Please transcribe the listing below in full and word for word, without its pictures.

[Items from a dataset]
▶

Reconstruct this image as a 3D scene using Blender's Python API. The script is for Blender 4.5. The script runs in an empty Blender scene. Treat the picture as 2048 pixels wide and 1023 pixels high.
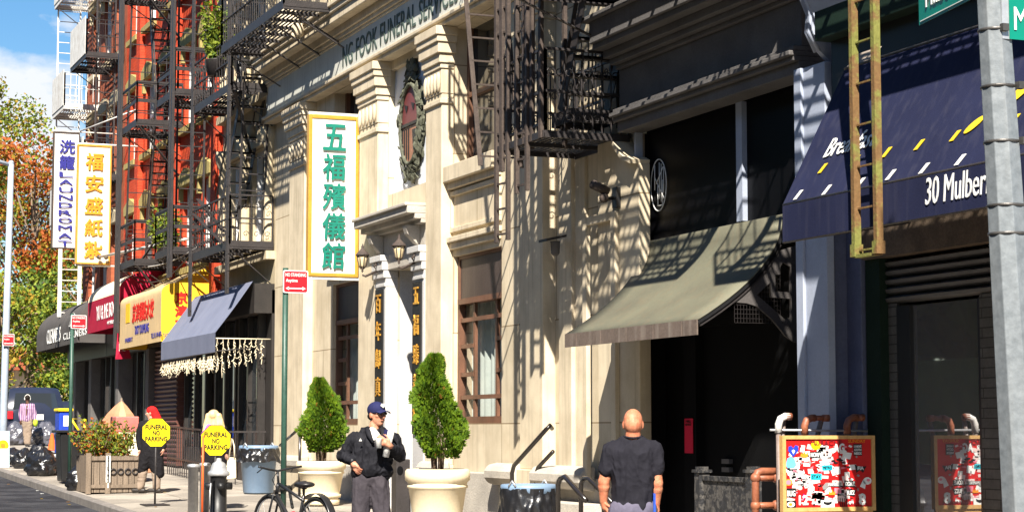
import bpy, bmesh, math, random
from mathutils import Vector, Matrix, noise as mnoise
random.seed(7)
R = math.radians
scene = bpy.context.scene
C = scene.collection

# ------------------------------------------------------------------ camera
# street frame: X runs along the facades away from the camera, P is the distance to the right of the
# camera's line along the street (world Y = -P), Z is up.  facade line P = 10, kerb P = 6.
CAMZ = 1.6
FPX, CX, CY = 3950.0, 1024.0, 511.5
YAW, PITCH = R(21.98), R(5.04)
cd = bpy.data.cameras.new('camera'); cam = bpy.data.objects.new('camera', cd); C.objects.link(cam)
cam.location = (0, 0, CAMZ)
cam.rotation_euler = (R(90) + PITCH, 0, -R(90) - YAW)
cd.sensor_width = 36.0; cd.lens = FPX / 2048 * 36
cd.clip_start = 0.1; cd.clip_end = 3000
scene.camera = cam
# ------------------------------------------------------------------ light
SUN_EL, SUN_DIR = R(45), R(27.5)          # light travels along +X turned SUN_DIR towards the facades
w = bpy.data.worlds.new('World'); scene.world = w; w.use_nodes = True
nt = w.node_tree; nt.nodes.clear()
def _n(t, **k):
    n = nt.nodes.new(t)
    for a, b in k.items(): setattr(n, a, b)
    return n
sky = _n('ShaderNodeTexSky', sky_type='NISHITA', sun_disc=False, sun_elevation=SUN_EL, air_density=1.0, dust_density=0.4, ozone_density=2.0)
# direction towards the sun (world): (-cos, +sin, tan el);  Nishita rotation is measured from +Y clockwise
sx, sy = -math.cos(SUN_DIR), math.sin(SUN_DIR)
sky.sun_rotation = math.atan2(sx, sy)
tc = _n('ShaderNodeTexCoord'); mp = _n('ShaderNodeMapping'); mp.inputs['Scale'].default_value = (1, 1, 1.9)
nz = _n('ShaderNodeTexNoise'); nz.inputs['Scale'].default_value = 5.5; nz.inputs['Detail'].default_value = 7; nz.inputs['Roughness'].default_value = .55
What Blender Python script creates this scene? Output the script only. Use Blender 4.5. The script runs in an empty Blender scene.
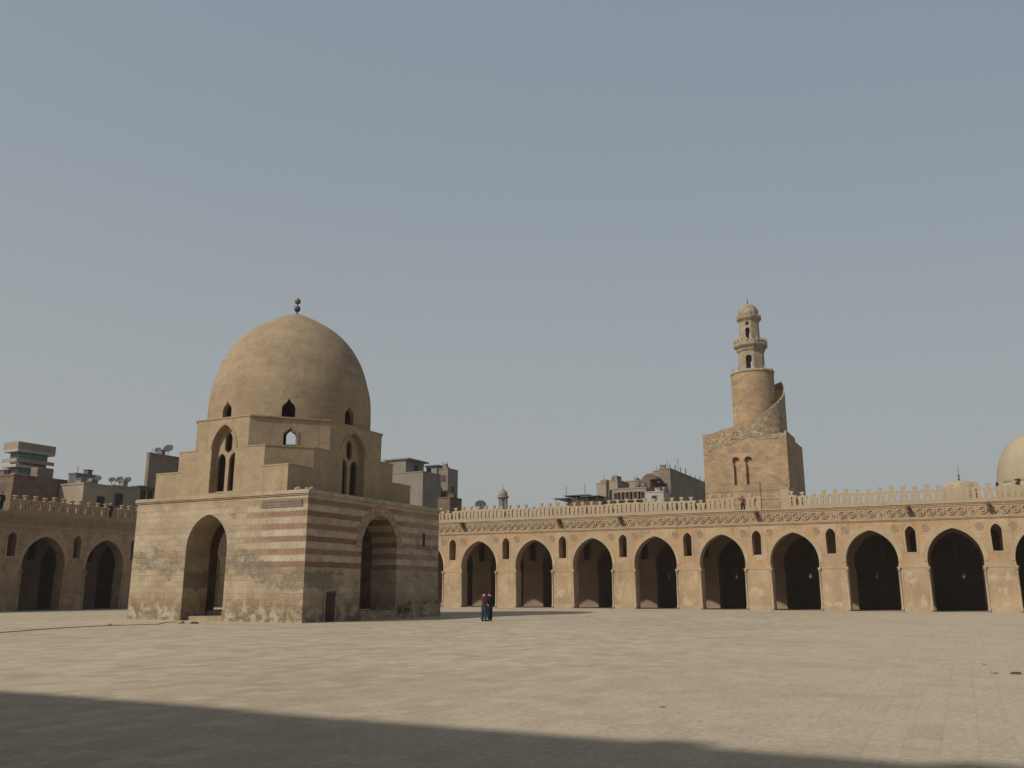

◀

▸ RESULT OF THE TASK
Reconstruct this image as a 3D scene using Blender's Python API. The script is for Blender 4.5. The script runs in an empty Blender scene. Treat the picture as 2048 pixels wide and 1023 pixels high.
import bpy, bmesh, math, random
from mathutils import Vector, Matrix, noise as mnoise
random.seed(7)
R = math.radians
scene = bpy.context.scene
C = scene.collection

# ------------------------------------------------------------------ camera
# street frame: X runs along the facades away from the camera, P is the distance to the right of the
# camera's line along the street (world Y = -P), Z is up.  facade line P = 10, kerb P = 6.
CAMZ = 1.6
FPX, CX, CY = 3950.0, 1024.0, 511.5
YAW, PITCH = R(21.98), R(5.04)
cd = bpy.data.cameras.new('camera'); cam = bpy.data.objects.new('camera', cd); C.objects.link(cam)
cam.location = (0, 0, CAMZ)
cam.rotation_euler = (R(90) + PITCH, 0, -R(90) - YAW)
cd.sensor_width = 36.0; cd.lens = FPX / 2048 * 36
cd.clip_start = 0.1; cd.clip_end = 3000
scene.camera = cam
# ------------------------------------------------------------------ light
SUN_EL, SUN_DIR = R(45), R(27.5)          # light travels along +X turned SUN_DIR towards the facades
w = bpy.data.worlds.new('World'); scene.world = w; w.use_nodes = True
nt = w.node_tree; nt.nodes.clear()
def _n(t, **k):
    n = nt.nodes.new(t)
    for a, b in k.items(): setattr(n, a, b)
    return n
sky = _n('ShaderNodeTexSky', sky_type='NISHITA', sun_disc=False, sun_elevation=SUN_EL, air_density=1.0, dust_density=0.4, ozone_density=2.0)
# direction towards the sun (world): (-cos, +sin, tan el);  Nishita rotation is measured from +Y clockwise
sx, sy = -math.cos(SUN_DIR), math.sin(SUN_DIR)
sky.sun_rotation = math.atan2(sx, sy)
tc = _n('ShaderNodeTexCoord'); mp = _n('ShaderNodeMapping'); mp.inputs['Scale'].default_value = (1, 1, 1.9)
nz = _n('ShaderNodeTexNoise'); nz.inputs['Scale'].default_value = 5.5; nz.inputs['Detail'].default_value = 7; nz.inputs['Roughness'].default_value = .55
What Blender Python script creates this scene? Output the script only. Use Blender 4.5. The script runs in an empty Blender scene.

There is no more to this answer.